*What you have to do*
Reproduce all of the material exactly as shown.

*Given data*
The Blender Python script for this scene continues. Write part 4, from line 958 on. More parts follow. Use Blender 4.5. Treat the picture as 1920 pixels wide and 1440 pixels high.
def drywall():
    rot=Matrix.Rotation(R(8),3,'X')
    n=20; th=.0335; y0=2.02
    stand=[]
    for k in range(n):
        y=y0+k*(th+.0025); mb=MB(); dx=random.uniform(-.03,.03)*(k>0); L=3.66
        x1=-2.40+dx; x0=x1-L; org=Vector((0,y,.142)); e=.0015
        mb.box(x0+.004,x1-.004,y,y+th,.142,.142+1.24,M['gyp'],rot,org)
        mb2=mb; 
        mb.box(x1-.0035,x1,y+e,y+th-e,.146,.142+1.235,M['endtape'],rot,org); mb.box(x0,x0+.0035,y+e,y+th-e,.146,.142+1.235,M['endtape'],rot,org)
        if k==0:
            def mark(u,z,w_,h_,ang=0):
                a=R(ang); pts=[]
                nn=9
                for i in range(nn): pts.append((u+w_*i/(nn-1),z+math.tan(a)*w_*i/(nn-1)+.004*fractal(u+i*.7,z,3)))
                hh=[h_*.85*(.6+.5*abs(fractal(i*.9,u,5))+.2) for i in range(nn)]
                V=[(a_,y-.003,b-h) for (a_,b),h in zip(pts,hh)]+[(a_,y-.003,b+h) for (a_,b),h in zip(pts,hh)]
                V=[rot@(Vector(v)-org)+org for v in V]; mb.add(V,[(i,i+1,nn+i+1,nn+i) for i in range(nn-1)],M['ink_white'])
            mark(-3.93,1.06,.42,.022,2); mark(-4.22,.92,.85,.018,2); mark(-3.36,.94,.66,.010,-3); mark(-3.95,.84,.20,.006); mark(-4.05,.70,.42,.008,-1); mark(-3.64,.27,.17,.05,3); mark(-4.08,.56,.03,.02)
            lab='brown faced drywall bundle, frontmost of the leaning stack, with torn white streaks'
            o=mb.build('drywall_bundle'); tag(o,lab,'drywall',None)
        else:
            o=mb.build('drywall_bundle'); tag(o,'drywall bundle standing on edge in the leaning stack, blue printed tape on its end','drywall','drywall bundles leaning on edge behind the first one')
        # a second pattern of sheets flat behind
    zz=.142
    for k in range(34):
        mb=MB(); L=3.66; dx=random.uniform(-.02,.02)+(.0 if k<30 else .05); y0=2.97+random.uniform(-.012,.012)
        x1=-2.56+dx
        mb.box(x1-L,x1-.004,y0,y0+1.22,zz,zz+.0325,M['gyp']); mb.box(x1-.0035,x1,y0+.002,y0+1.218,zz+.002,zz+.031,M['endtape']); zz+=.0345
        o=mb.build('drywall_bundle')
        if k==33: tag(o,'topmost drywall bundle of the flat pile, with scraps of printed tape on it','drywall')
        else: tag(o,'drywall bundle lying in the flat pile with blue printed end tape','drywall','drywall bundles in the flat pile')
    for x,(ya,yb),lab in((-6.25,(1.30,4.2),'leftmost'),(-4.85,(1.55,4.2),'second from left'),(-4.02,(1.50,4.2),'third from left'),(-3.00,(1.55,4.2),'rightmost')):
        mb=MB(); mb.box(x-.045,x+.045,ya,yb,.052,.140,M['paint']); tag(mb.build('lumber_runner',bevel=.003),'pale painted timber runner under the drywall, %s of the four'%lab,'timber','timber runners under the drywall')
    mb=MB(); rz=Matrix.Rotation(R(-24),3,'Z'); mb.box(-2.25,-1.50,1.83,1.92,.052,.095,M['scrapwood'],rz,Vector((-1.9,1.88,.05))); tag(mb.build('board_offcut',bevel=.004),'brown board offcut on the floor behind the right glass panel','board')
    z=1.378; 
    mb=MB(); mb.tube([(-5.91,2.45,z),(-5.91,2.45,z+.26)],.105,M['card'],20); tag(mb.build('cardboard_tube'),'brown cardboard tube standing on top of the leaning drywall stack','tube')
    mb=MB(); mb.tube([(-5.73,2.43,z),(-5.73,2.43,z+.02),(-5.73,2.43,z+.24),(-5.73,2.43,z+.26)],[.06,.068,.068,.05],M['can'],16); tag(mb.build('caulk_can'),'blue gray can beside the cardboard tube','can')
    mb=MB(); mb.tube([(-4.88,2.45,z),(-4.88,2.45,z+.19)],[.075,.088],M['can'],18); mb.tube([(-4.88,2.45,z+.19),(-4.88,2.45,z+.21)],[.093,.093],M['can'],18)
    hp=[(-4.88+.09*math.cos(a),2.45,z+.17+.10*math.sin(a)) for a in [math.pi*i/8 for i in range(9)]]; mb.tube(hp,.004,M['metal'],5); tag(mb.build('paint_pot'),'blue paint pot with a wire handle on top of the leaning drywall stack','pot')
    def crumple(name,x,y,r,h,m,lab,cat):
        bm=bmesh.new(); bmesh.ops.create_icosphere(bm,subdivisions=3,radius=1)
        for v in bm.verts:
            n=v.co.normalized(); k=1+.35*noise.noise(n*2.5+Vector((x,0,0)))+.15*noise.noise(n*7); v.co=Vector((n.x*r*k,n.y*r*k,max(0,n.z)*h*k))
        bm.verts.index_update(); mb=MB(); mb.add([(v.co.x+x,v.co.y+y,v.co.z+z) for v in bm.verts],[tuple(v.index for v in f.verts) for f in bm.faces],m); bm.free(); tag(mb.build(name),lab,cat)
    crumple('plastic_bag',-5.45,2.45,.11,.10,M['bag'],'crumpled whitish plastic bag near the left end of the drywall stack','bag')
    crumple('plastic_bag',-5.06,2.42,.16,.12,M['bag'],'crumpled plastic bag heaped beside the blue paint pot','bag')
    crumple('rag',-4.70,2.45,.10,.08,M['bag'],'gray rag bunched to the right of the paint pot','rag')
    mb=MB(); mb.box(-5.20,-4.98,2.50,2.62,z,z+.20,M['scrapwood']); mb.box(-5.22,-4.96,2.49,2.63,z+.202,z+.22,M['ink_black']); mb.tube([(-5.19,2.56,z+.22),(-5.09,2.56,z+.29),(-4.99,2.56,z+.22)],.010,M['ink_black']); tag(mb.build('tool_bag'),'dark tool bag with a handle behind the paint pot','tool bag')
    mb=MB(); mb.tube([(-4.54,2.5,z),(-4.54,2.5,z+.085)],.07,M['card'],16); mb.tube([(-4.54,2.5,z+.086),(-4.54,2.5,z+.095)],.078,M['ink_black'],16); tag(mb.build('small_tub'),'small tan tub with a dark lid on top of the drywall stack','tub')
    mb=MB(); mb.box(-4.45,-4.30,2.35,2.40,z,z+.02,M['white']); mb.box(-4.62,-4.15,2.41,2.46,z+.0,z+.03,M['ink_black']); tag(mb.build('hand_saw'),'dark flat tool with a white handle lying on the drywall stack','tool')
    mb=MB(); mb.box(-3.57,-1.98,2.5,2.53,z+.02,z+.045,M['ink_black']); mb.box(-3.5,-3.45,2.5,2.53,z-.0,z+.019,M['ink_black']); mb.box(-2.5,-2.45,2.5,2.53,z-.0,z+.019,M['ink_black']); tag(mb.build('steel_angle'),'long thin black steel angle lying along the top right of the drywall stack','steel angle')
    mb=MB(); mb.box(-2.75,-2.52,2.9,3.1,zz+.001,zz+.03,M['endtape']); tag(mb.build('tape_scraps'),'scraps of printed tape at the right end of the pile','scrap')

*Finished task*
The Blender Python script for this scene continues. Write part 4, from line 958 on. More parts follow. Use Blender 4.5. Treat the picture as 1920 pixels wide and 1440 pixels high.
def drywall():
    rot=Matrix.Rotation(R(8),3,'X')
    n=20; th=.0335; y0=2.02
    stand=[]
    for k in range(n):
        y=y0+k*(th+.0025); mb=MB(); dx=random.uniform(-.03,.03)*(k>0); L=3.66
        x1=-2.40+dx; x0=x1-L; org=Vector((0,y,.142)); e=.0015
        mb.box(x0+.004,x1-.004,y,y+th,.142,.142+1.24,M['gyp'],rot,org)
        mb2=mb; 
        mb.box(x1-.0035,x1,y+e,y+th-e,.146,.142+1.235,M['endtape'],rot,org); mb.box(x0,x0+.0035,y+e,y+th-e,.146,.142+1.235,M['endtape'],rot,org)
        if k==0:
            def mark(u,z,w_,h_,ang=0):
                a=R(ang); pts=[]
                nn=9
                for i in range(nn): pts.append((u+w_*i/(nn-1),z+math.tan(a)*w_*i/(nn-1)+.004*fractal(u+i*.7,z,3)))
                hh=[h_*.85*(.6+.5*abs(fractal(i*.9,u,5))+.2) for i in range(nn)]
                V=[(a_,y-.003,b-h) for (a_,b),h in zip(pts,hh)]+[(a_,y-.003,b+h) for (a_,b),h in zip(pts,hh)]
                V=[rot@(Vector(v)-org)+org for v in V]; mb.add(V,[(i,i+1,nn+i+1,nn+i) for i in range(nn-1)],M['ink_white'])
            mark(-3.93,1.06,.42,.022,2); mark(-4.22,.92,.85,.018,2); mark(-3.36,.94,.66,.010,-3); mark(-3.95,.84,.20,.006); mark(-4.05,.70,.42,.008,-1); mark(-3.64,.27,.17,.05,3); mark(-4.08,.56,.03,.02)
            lab='brown faced drywall bundle, frontmost of the leaning stack, with torn white streaks'
            o=mb.build('drywall_bundle'); tag(o,lab,'drywall',None)
        else:
            o=mb.build('drywall_bundle'); tag(o,'drywall bundle standing on edge in the leaning stack, blue printed tape on its end','drywall','drywall bundles leaning on edge behind the first one')
        # a second pattern of sheets flat behind
    zz=.142
    for k in range(34):
        mb=MB(); L=3.66; dx=random.uniform(-.02,.02)+(.0 if k<30 else .05); y0=2.97+random.uniform(-.012,.012)
        x1=-2.56+dx
        mb.box(x1-L,x1-.004,y0,y0+1.22,zz,zz+.0325,M['gyp']); mb.box(x1-.0035,x1,y0+.002,y0+1.218,zz+.002,zz+.031,M['endtape']); zz+=.0345
        o=mb.build('drywall_bundle')
        if k==33: tag(o,'topmost drywall bundle of the flat pile, with scraps of printed tape on it','drywall')
        else: tag(o,'drywall bundle lying in the flat pile with blue printed end tape','drywall','drywall bundles in the flat pile')
    for x,(ya,yb),lab in((-6.25,(1.30,4.2),'leftmost'),(-4.85,(1.55,4.2),'second from left'),(-4.02,(1.50,4.2),'third from left'),(-3.00,(1.55,4.2),'rightmost')):
        mb=MB(); mb.box(x-.045,x+.045,ya,yb,.052,.140,M['paint']); tag(mb.build('lumber_runner',bevel=.003),'pale painted timber runner under the drywall, %s of the four'%lab,'timber','timber runners under the drywall')
    mb=MB(); rz=Matrix.Rotation(R(-24),3,'Z'); mb.box(-2.25,-1.50,1.83,1.92,.052,.095,M['scrapwood'],rz,Vector((-1.9,1.88,.05))); tag(mb.build('board_offcut',bevel=.004),'brown board offcut on the floor behind the right glass panel','board')
    z=1.378; 
    mb=MB(); mb.tube([(-5.91,2.45,z),(-5.91,2.45,z+.26)],.105,M['card'],20); tag(mb.build('cardboard_tube'),'brown cardboard tube standing on top of the leaning drywall stack','tube')
    mb=MB(); mb.tube([(-5.73,2.43,z),(-5.73,2.43,z+.02),(-5.73,2.43,z+.24),(-5.73,2.43,z+.26)],[.06,.068,.068,.05],M['can'],16); tag(mb.build('caulk_can'),'blue gray can beside the cardboard tube','can')
    mb=MB(); mb.tube([(-4.88,2.45,z),(-4.88,2.45,z+.19)],[.075,.088],M['can'],18); mb.tube([(-4.88,2.45,z+.19),(-4.88,2.45,z+.21)],[.093,.093],M['can'],18)
    hp=[(-4.88+.09*math.cos(a),2.45,z+.17+.10*math.sin(a)) for a in [math.pi*i/8 for i in range(9)]]; mb.tube(hp,.004,M['metal'],5); tag(mb.build('paint_pot'),'blue paint pot with a wire handle on top of the leaning drywall stack','pot')
    def crumple(name,x,y,r,h,m,lab,cat):
        bm=bmesh.new(); bmesh.ops.create_icosphere(bm,subdivisions=3,radius=1)
        for v in bm.verts:
            n=v.co.normalized(); k=1+.35*noise.noise(n*2.5+Vector((x,0,0)))+.15*noise.noise(n*7); v.co=Vector((n.x*r*k,n.y*r*k,max(0,n.z)*h*k))
        bm.verts.index_update(); mb=MB(); mb.add([(v.co.x+x,v.co.y+y,v.co.z+z) for v in bm.verts],[tuple(v.index for v in f.verts) for f in bm.faces],m); bm.free(); tag(mb.build(name),lab,cat)
    crumple('plastic_bag',-5.45,2.45,.11,.10,M['bag'],'crumpled whitish plastic bag near the left end of the drywall stack','bag')
    crumple('plastic_bag',-5.06,2.42,.16,.12,M['bag'],'crumpled plastic bag heaped beside the blue paint pot','bag')
    crumple('rag',-4.70,2.45,.10,.08,M['bag'],'gray rag bunched to the right of the paint pot','rag')
    mb=MB(); mb.box(-5.20,-4.98,2.50,2.62,z,z+.20,M['scrapwood']); mb.box(-5.22,-4.96,2.49,2.63,z+.202,z+.22,M['ink_black']); mb.tube([(-5.19,2.56,z+.22),(-5.09,2.56,z+.29),(-4.99,2.56,z+.22)],.010,M['ink_black']); tag(mb.build('tool_bag'),'dark tool bag with a handle behind the paint pot','tool bag')
    mb=MB(); mb.tube([(-4.54,2.5,z),(-4.54,2.5,z+.085)],.07,M['card'],16); mb.tube([(-4.54,2.5,z+.086),(-4.54,2.5,z+.095)],.078,M['ink_black'],16); tag(mb.build('small_tub'),'small tan tub with a dark lid on top of the drywall stack','tub')
    mb=MB(); mb.box(-4.45,-4.30,2.35,2.40,z,z+.02,M['white']); mb.box(-4.62,-4.15,2.41,2.46,z+.0,z+.03,M['ink_black']); tag(mb.build('hand_saw'),'dark flat tool with a white handle lying on the drywall stack','tool')
    mb=MB(); mb.box(-3.57,-1.98,2.5,2.53,z+.02,z+.045,M['ink_black']); mb.box(-3.5,-3.45,2.5,2.53,z-.0,z+.019,M['ink_black']); mb.box(-2.5,-2.45,2.5,2.53,z-.0,z+.019,M['ink_black']); tag(mb.build('steel_angle'),'long thin black steel angle lying along the top right of the drywall stack','steel angle')
    mb=MB(); mb.box(-2.75,-2.52,2.9,3.1,zz+.001,zz+.03,M['endtape']); tag(mb.build('tape_scraps'),'scraps of printed tape at the right end of the pile','scrap')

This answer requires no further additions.